This process creates much formality and has a high entry barrier. This can be already deterring. Just to read through this stuff makes me fear to maybe have overlooked something, and it takes time. Tickets and comparable stuff also create pressures to contribute - people think twice before doing that. They do not know what is to come once they open the ticket (or comparable activities), but at the same time, they would need to actively retreat after. People don’t like to do that (=entry barrier, deterrence).
Also, many (if not most) SIGs / WGs are tailored to their upstream - this is the nature of Fedora. Thus, there is no central organization/approach when it comes to understand why they do, what they do, how they do and thus if they fit me. I do not think that any central point of “how to” can fit all Fedora groups given their differently-organized upstream. It creates just work and entry barriers - and maybe even misinterpretations.
When people come through development, they are likely to end up in the devel mailing list. It has a quite simple rule: introduce yourself! Tell who you are, what you can, what you want to do and what your motivations are.

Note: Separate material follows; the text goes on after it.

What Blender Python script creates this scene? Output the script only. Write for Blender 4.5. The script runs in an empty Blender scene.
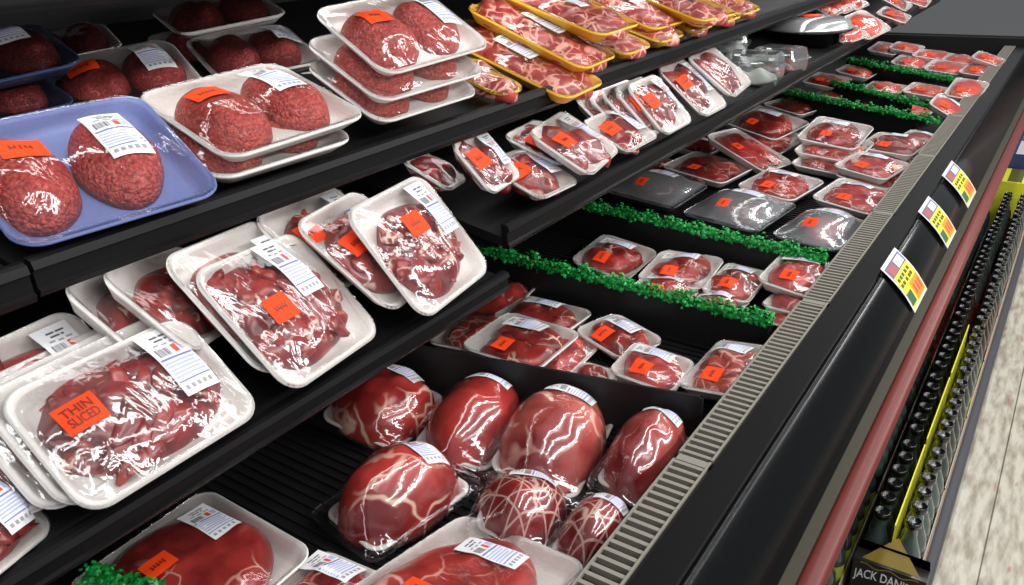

Quite helpful to help you to find yourself in the devel list (and related people/groups) I think.
Why not do the same for non-developers?
We officially made discourse to our central point of interaction: If people are new, let them add a topic where they elaborate the same things as when they introduce themselves to the devel mailing list: if WG/SIG seek contributors, they shall check the “newcomers” category (which we then need to create) and see if there is someone they might make aware of themselves. They can identify and explain best.
Also, this way we motivate SIGs/WGs to review discourse more actively. If they don’t seek contribution, it is their own decision. And having more people reviewing discourse makes also more people to outreach to other Fedora elements (even if just by becoming aware of them).
We might find people who weekly check the newcomer category and maybe make people aware if they should maybe rather go to the devel mailing list, or make suggestions and at least say hello (effectively this would be the JOIN SIG, but also the contributors/volunteers of the quarterly intro topics; I can help here).
I tend to assume that this approach would replace the quarterly introduction topics, and create an introduction topic for each user. I know, more topics, but easy to sort if we had a category for it: and we never had so many newcomers that the amount of topics would be problematic. It’s just a few here and there.
Saying informally “hello” at a place, where people with related affinities are, seems to be what people intuitively appreciate: why stopping this in intro topics after the initial “hello & welcome”? At “Hello & welcome” (no entry barrier - but be careful what you ask them to tell in order to keep it that way!) is where the “flow” can begin intuitively, and where we can foster it to intuitively continue/develop (and where SIGs/WGs can make aware of themselves easily and without much efforts).
A permanently pinned topic for newcomers might be an additional incentive/facilitator.